Fully agree. On your last sentence, I may add: it better be the message you then follow through on after the election...
Imagine wanting your message to get out undistorted to the pubic before the news anchors have time to spin it!
The nerve of Obama !
She is also on tape stating the person that inspires her the most and the person she admires the most is Mao Tsu Tung...
She admires Mother Teresa but is more inspired by Mao... Things are starting to make more sense now...
Who cares?
This isn't China and while their laws are messed up, you know nothing of the people that run their country nor how they feel about their countries people.
Get some education then come back and try to make an argument. Otherwise you are just a failure.
And his name was Mao Tse Tung.
In addition to that, people who don't think the same way as you are not evil. Quit being prejudice.
"Protect the interests of the youth, women and children - provide assistance to young students who cannot afford to continue their studies, help the youth and women to organize in order to participate on an equal footing in all work useful to the war effort and to social progress, ensure freedom of marriage and equality as between men and women, and give young people and children a useful education...."
-Mao
Yes, he was oh, so terrible.
We can call him Mao. We don't have to be polite to the former dictator of China. What matters more, that he said a few nice things about about women and children, or that he is responsible for the death of 60+ million people in peacetime? He didn't even need a war to do it. Very efficient
That was a 'speech joke', that apparently went over your head.

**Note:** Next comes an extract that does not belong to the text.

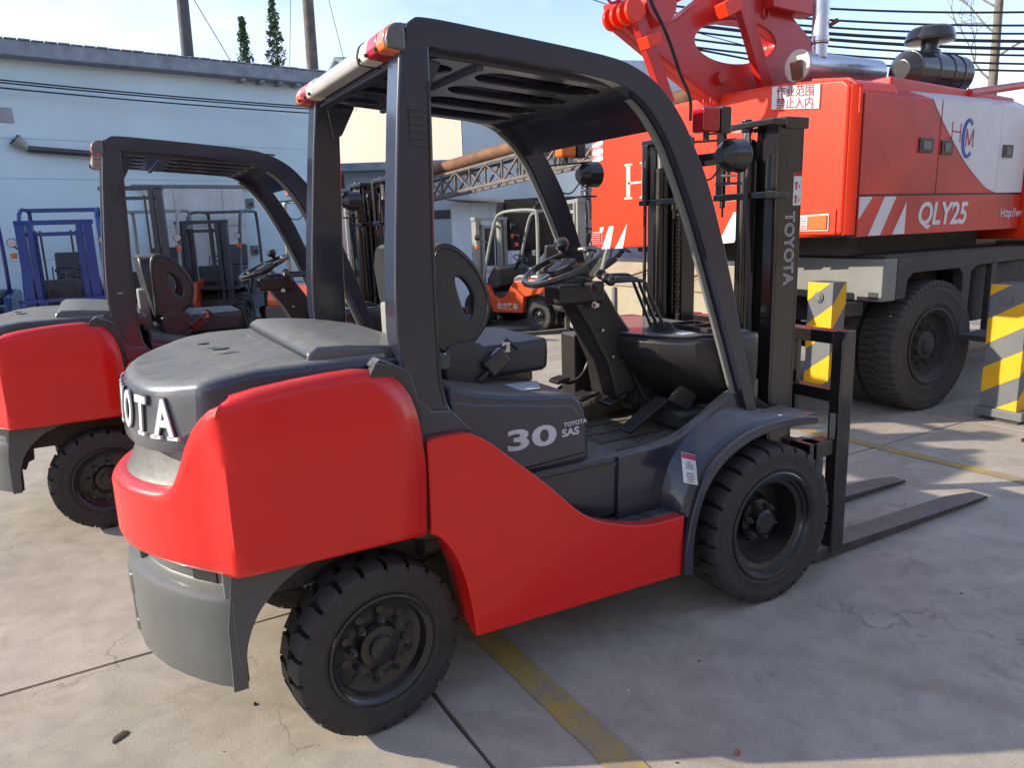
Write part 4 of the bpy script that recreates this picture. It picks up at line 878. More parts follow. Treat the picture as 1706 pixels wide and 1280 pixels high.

If by "Control the media" they mean "Good PR," then yes, agree.
I guess Power does corrupt. When is he going to abolish term limits. Remeber don't question the messiah
Messiah? I though Sarah Palin lost the election...
Wow. No McCain lost the election. You thought Sarah was running for president?
Good for them. I hate getting only part of a speech from leaders and then it is in the soundbites that the media wants you to hear.
Poor babys, they were smart, used intelligence, witty, courage an my God, it worked for them!
Bypass some parts of the media, perhaps. Control? No.
Is this a scandal? Um, no. Both Politico and Huffington Post have this same purpose.
Her job was made considerably easier by most of the MSM that took the pablum that was spoon fed them and never questioned anything.
Huh? The MSM's candidate was Hillary Clinton, not Barack Obama. Tne Obama campaign made it's own luck.
True that!
They were not controlling the media, they were controlling the message. (as has been noted here already)
This way the people could hear what his message was rather than what some reporter or editor chose to take away or editorialize from his speechs To this day a lot of folks still don't understand the "Guns, religion, and immigrants" statement because of the slanted way it was played in the media.
So I say kudos to the campaign to be way ahead of the game. That was a classic campaign that I'm sure will be studied for many years to come.
What's Obama's definition of "public option"?
So when do you take anything a politician says during a campaign at face value? Especially a candidate like Obama whose campaign was heavy on the platitudes and very light on substantive issues?
They also controlled the questions that were asked. Still do.